**EXERCISE DETAILS:**
In the records below, find the line with "The Blender Python" and the line with "spotlight(5.18, 5.29, 2.56, -.57, .75, 'cream"; return exactly those lines and every line between them.

+ + + +

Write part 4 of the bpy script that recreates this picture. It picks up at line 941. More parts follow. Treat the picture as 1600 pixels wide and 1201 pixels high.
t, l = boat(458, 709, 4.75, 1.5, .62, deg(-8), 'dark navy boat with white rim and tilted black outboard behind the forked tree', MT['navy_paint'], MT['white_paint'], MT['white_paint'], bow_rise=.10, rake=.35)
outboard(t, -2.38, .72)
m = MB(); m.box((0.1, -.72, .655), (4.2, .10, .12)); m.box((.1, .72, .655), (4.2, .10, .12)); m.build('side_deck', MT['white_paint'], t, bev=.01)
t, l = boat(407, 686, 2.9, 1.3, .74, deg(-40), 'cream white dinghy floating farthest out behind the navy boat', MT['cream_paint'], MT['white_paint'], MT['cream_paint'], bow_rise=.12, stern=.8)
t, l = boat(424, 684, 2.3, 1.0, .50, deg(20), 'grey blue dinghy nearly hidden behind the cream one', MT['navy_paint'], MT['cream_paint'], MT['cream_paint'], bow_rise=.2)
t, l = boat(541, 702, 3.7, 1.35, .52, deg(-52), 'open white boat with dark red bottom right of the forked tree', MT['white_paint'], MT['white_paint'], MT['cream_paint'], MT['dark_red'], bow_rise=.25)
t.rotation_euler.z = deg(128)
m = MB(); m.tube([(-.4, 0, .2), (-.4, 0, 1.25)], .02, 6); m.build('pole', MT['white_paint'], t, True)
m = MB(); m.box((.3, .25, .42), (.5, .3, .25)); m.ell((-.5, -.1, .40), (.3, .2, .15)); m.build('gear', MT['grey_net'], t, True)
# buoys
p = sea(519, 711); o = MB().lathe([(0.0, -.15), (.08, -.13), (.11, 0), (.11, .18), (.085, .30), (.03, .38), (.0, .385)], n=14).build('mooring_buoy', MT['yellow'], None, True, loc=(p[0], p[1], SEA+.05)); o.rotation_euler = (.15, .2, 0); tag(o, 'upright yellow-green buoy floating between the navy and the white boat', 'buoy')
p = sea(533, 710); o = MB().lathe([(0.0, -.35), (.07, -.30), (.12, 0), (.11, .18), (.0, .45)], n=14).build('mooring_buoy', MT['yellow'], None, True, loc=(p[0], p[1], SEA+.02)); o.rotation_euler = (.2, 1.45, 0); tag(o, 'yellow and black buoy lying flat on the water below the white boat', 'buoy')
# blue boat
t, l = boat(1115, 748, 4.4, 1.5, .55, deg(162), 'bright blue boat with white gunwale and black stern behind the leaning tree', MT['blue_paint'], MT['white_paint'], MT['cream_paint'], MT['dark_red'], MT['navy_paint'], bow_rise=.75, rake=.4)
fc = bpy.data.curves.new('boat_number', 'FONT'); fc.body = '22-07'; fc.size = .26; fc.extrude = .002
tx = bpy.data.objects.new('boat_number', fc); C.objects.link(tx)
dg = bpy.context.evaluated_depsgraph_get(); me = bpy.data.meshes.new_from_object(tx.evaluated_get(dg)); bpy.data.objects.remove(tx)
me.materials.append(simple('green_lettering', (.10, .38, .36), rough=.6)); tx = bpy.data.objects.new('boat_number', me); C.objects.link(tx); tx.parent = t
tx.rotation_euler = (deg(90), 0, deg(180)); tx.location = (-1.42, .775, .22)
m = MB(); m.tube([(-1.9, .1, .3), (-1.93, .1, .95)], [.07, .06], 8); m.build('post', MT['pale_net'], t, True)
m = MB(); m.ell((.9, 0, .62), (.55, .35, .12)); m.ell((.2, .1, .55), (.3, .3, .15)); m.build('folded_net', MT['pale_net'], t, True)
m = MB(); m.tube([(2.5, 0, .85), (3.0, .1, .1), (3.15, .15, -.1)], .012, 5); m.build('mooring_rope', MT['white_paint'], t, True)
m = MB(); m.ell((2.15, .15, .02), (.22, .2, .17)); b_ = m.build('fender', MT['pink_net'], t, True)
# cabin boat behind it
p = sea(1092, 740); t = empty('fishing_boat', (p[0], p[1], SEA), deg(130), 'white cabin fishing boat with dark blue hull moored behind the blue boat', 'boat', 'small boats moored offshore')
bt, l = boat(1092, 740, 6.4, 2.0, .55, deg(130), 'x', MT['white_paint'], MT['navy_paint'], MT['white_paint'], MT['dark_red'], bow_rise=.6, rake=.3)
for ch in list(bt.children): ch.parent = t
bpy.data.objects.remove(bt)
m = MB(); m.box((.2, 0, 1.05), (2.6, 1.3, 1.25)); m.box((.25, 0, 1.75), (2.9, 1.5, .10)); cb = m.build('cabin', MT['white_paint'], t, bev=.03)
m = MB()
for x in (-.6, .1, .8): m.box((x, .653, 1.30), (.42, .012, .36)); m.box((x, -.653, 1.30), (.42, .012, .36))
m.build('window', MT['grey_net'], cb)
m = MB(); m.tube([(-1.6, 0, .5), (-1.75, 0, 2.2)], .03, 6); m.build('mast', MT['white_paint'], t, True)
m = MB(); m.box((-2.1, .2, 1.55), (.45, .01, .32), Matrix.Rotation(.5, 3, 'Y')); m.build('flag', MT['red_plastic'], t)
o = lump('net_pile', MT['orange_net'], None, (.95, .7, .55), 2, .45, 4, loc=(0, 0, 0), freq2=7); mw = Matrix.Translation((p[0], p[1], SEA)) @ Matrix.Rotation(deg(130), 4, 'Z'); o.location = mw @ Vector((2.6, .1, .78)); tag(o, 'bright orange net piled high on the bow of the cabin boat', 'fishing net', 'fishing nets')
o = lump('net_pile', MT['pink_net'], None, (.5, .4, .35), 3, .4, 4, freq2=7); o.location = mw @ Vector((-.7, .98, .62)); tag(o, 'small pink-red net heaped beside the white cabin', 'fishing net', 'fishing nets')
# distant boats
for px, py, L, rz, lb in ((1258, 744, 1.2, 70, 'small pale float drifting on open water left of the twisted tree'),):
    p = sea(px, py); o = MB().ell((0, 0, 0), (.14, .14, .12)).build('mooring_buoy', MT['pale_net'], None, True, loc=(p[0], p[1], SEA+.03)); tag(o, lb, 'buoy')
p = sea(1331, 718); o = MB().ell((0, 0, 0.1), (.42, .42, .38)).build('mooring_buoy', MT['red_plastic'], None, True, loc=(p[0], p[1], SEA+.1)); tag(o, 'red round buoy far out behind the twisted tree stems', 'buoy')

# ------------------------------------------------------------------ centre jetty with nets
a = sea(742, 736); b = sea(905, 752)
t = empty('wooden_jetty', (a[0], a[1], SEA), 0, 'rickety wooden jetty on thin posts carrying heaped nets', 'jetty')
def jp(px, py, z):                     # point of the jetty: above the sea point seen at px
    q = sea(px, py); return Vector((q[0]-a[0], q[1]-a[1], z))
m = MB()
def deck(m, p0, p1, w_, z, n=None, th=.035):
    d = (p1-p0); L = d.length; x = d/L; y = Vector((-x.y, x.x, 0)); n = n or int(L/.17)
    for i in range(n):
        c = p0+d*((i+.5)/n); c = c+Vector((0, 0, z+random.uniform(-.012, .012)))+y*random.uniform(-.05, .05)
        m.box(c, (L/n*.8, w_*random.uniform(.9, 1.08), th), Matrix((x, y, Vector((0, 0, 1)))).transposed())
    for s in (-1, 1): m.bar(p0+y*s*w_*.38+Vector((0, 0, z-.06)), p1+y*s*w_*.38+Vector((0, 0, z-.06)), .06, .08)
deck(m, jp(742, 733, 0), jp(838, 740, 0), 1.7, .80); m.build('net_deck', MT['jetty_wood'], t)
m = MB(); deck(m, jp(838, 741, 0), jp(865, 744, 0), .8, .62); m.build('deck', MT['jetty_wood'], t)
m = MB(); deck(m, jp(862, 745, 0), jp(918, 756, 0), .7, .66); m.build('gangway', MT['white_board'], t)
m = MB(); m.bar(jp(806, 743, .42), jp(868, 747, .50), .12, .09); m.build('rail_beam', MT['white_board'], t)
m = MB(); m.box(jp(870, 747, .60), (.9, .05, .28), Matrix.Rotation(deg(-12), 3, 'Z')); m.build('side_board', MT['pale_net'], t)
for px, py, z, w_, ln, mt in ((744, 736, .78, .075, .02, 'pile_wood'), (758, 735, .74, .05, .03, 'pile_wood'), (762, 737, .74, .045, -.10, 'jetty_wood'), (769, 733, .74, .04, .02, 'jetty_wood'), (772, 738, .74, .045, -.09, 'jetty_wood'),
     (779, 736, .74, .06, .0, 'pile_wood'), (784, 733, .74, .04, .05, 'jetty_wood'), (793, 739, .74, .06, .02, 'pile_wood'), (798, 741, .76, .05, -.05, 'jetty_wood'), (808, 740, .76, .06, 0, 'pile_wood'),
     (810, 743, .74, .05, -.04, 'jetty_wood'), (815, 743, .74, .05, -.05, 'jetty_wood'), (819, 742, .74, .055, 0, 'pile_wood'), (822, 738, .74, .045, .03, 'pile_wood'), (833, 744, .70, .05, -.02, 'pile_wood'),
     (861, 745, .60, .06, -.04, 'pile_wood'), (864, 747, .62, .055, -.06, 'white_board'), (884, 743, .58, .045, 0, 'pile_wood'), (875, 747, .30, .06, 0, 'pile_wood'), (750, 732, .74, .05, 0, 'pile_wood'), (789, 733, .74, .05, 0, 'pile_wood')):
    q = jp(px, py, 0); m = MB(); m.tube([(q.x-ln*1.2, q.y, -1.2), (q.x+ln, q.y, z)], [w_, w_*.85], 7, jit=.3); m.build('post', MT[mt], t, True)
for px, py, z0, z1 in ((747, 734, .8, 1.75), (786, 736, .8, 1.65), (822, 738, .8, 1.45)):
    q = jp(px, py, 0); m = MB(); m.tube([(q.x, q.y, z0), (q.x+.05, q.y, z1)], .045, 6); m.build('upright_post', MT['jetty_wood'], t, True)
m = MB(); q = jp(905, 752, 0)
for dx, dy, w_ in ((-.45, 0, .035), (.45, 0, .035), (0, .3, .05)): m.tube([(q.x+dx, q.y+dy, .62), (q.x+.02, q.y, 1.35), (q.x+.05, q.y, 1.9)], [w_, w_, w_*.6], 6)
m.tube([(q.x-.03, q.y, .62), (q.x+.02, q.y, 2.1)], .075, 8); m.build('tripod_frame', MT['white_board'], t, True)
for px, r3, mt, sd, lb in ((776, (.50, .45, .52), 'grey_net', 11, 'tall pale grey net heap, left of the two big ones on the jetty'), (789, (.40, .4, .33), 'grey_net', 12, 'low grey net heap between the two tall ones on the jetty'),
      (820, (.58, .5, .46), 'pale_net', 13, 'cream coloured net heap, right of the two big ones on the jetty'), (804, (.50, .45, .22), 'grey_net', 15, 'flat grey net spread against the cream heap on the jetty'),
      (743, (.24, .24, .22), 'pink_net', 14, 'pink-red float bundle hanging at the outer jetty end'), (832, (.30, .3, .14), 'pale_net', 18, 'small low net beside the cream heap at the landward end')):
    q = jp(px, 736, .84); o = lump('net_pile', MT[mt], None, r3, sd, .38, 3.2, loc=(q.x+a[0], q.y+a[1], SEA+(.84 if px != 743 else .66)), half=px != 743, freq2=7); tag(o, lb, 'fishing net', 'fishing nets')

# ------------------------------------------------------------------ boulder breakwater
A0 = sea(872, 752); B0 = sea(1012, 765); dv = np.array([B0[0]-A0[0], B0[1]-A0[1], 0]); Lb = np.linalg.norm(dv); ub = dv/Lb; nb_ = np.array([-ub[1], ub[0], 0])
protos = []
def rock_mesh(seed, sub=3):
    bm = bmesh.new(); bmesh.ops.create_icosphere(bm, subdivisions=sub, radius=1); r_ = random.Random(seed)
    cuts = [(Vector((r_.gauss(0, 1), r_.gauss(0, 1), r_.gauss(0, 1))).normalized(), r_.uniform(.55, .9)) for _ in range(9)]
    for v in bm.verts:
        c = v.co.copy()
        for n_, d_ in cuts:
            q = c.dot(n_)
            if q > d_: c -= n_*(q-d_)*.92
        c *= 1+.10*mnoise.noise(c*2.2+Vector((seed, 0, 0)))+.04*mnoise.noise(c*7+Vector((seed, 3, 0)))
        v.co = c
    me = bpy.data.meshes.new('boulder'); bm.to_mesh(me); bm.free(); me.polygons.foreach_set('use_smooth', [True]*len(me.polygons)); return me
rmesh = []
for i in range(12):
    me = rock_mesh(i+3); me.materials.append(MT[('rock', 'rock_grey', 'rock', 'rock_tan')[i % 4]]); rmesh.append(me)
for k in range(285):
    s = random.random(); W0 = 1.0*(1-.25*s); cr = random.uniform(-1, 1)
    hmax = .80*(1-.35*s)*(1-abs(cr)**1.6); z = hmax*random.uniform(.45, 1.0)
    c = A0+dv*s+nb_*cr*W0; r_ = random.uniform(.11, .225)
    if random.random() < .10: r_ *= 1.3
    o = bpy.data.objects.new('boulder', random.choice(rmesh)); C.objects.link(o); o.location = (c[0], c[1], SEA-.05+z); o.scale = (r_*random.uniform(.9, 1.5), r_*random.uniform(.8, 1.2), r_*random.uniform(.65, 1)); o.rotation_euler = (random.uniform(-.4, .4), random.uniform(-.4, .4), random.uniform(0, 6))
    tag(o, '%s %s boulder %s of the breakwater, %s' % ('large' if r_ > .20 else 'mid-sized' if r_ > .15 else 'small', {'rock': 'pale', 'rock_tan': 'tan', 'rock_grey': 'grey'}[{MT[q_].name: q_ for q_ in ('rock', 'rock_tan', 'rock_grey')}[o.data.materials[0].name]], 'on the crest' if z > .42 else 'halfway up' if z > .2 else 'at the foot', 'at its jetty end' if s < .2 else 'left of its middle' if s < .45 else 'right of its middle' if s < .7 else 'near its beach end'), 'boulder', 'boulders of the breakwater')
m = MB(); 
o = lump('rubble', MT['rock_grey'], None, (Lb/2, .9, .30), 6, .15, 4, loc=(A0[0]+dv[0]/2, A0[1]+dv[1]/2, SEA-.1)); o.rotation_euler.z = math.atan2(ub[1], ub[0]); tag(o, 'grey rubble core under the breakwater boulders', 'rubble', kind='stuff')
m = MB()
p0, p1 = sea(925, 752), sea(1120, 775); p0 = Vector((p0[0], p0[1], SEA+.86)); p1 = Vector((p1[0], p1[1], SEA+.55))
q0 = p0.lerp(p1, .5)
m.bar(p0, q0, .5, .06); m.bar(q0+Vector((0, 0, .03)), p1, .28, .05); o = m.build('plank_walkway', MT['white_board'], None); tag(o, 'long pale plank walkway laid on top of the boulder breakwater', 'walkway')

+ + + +

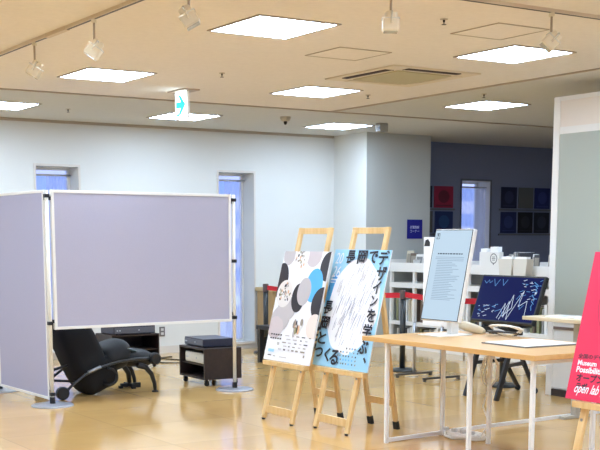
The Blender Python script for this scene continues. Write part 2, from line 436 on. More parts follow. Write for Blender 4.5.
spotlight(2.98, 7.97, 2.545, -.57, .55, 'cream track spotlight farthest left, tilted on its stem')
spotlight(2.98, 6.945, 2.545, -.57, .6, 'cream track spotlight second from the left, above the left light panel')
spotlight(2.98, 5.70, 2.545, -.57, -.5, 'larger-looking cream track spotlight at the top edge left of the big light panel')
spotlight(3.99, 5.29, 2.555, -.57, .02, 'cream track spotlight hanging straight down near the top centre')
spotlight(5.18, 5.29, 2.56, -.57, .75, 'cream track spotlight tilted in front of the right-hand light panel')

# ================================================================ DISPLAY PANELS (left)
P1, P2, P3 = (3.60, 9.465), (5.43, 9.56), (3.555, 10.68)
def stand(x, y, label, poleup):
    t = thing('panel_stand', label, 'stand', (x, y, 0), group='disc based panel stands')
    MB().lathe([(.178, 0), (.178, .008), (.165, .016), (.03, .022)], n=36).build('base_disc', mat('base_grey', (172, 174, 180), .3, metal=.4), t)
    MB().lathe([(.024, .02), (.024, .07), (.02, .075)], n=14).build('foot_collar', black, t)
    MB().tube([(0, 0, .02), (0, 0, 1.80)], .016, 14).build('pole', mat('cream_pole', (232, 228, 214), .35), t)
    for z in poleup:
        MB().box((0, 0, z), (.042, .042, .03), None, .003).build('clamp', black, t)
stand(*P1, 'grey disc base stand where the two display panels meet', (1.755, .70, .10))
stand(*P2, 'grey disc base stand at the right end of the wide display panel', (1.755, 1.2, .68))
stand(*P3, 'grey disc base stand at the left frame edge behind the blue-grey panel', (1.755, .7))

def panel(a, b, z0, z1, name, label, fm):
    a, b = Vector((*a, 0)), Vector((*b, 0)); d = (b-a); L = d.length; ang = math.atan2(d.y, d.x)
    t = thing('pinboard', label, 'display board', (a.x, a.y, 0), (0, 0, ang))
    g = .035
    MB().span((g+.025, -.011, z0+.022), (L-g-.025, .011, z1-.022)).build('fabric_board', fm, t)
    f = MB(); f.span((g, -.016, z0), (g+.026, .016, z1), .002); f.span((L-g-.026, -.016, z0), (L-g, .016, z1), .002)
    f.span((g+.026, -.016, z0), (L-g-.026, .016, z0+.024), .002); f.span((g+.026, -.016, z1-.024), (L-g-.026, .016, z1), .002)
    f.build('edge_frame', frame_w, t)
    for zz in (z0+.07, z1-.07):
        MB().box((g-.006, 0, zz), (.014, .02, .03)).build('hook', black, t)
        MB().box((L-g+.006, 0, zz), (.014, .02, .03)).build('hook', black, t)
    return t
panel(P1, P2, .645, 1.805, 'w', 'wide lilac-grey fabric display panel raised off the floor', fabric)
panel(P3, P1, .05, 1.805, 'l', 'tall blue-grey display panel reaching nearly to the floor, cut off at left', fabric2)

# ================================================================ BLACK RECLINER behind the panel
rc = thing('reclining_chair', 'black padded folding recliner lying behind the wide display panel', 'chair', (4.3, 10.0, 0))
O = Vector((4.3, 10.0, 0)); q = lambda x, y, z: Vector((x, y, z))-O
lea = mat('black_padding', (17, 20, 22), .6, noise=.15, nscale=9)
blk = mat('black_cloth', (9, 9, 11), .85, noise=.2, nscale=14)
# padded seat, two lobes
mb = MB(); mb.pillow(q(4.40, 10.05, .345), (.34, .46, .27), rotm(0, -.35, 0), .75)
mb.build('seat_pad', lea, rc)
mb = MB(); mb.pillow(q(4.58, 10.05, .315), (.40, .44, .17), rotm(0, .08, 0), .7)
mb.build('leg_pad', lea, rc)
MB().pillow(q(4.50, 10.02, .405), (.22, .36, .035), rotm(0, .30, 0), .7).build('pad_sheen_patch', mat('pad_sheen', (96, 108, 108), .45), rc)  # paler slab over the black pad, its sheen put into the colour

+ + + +

**RESULT OF THIS EXERCISE:**
The Blender Python script for this scene continues. Write part 2, from line 436 on. More parts follow. Write for Blender 4.5.
spotlight(2.98, 7.97, 2.545, -.57, .55, 'cream track spotlight farthest left, tilted on its stem')
spotlight(2.98, 6.945, 2.545, -.57, .6, 'cream track spotlight second from the left, above the left light panel')
spotlight(2.98, 5.70, 2.545, -.57, -.5, 'larger-looking cream track spotlight at the top edge left of the big light panel')
spotlight(3.99, 5.29, 2.555, -.57, .02, 'cream track spotlight hanging straight down near the top centre')
spotlight(5.18, 5.29, 2.56, -.57, .75, 'cream track spotlight tilted in front of the right-hand light panel')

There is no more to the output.